Il richiamo della barbarie

Quello che hanno portato alla luce i giornalisti del Guardian a proposito di campi di concentramento nella Germania occupata del 1946-48 in cui le truppe britanniche torturavano prigionieri nazisti e presunti comunisti lascia a prima vista stupiti e interdetti. Sia perché allora i campi di concentramento sembravano essere stati una specialità delle SS tedesche e così le torture e il denutrimento dei prigionieri sia perché l’immagine della guerra fredda tra il blocco sovietico e quello anglo-americano è stata finora quella di un confronto duro e serrato ma non violento.
Certo, noi italiani non possiamo dimenticare che la strage di Portella della Ginestra del 1 maggio 1947, seguita un mese dopo in Sicilia dalla devastazione di camere del lavoro e dall’assassinio di numerosi sindacalisti, rientra pienamente nel quadro della guerra fredda portata avanti dal governo italiano con l’aiuto degli agenti segreti dell’OSS reclutati dagli americani nella Decima Mas di Giunio Valerio Borghese.
Ma la scoperta, grazie al quotidiano inglese, di una precoce Guantanamo in terra tedesca fa pensare che non si sia trattato di episodi sporadici e isolati ma di un modo di procedere che truppe alleate poco dopo aver liberato l’Europa dagli eserciti nazisti e fascisti hanno ritenuto di seguire non solo contro gli ex nazisti ma anche contro i nuovi nemici dell’Occidente cioè i seguaci dei partiti comunisti già perseguitati dal Terzo Reich.
Quale spiegazione si può dare sul piano storico e non solo polemico di un simile comportamento da parte delle potenze vincitrici della seconda guerra mondiale?
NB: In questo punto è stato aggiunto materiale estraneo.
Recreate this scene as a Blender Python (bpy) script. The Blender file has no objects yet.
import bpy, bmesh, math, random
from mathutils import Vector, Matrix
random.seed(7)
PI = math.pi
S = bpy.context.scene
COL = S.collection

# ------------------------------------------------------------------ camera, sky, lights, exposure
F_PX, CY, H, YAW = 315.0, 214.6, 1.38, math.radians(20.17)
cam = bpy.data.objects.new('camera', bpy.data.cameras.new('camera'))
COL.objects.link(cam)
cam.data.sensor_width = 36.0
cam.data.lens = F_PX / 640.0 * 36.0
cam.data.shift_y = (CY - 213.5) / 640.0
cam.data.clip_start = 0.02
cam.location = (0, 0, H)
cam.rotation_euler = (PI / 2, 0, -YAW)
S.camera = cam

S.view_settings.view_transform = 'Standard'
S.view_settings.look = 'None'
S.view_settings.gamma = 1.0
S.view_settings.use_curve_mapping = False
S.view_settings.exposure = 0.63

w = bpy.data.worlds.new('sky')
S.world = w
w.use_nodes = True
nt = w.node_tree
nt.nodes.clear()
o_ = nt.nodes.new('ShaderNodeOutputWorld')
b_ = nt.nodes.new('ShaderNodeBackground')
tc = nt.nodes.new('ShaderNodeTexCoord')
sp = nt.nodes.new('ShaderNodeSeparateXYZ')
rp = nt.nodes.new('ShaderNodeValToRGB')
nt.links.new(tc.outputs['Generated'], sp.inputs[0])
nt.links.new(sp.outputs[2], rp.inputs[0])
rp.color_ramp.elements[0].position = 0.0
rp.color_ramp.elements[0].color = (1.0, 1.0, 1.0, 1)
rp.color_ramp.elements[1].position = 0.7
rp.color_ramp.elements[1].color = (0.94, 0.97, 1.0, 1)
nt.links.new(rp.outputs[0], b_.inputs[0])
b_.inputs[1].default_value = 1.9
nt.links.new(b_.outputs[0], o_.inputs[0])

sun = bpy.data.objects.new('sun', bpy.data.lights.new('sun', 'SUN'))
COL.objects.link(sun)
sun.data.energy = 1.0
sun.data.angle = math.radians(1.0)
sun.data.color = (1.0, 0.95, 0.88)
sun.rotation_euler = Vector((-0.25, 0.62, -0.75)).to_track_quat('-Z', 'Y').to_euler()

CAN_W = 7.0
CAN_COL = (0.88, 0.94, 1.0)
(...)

Penso soprattutto a due ragioni concomitanti che spesso abbiamo il torto di accantonare.
La prima è il forte imbarbarimento che provoca sempre la guerra e in particolare una guerra durata sei anni in grado di provocare nel mondo cinquanta milioni di morti e perdite gravi in tutti gli eserciti coinvolti nello scontro. Lo dico a titolo di spiegazione e non certo di giustificazione morale di una barbarie che è da condannare proprio in nome delle battaglie condotte da inglesi e americani per sconfiggere le truppe naziste e fasciste.
La seconda è più antica e vuol ricordare ai lettori che lo avessero dimenticato che l’istituto concentrazionario con tutto quel che segue nasce alla fine dell’Ottocento nelle guerre che i bianchi sudafricani conducono contro i negri che si ribellano all’apartheid e prosegue nei primi anni del secolo in tutte le imprese coloniali che le potenze occidentali conducono in Africa e in Asia contro i popoli indigeni che si oppongono al loro dominio.
Insomma i campi di concentramento non sono stati inventati dai tedeschi e il loro uso contro chi si ribella agli invasori è più antico ma continua anche dopo la caduta del Terzo Reich.
L’ascesa delle dittature che si realizza in Europa dopo la prima guerra mondiale non può che favorire l’impiego di questo strumento che si accompagna quasi sempre alle torture contro i prigionieri e spesso al loro assassinio. Fascismo italiano e nazionalsocialismo ne fanno l’uso che ormai conosciamo e altrettanto fa la dittatura bolscevica degenerata nel regime staliniano.
Ma anche le democrazie occidentali, a quanto pare, quando finisce la guerra calda e inizia quella chiamata chissà perché fredda, imitano il pessimo esempio e lo applicano non soltanto ai vinti di ieri ma ai nemici nuovi che la situazione mutata procura loro.
È difficile non arrivare a considerazioni amare di fronte a episodi come questi che equiparano regimi democratici a quelli totalitari ma proprio l’esempio di Guantanamo che dura tuttora in una delle democrazie più forti del mondo sta lì a dimostrare che neppure leggi consolidate e tradizioni democratiche salvano l’uomo dall’attuare se ha paura azioni che riportano alla barbarie del passato.
Civiltà e progresso – potremmo dire – non sono purtroppo conquiste perpetue e irreversibili.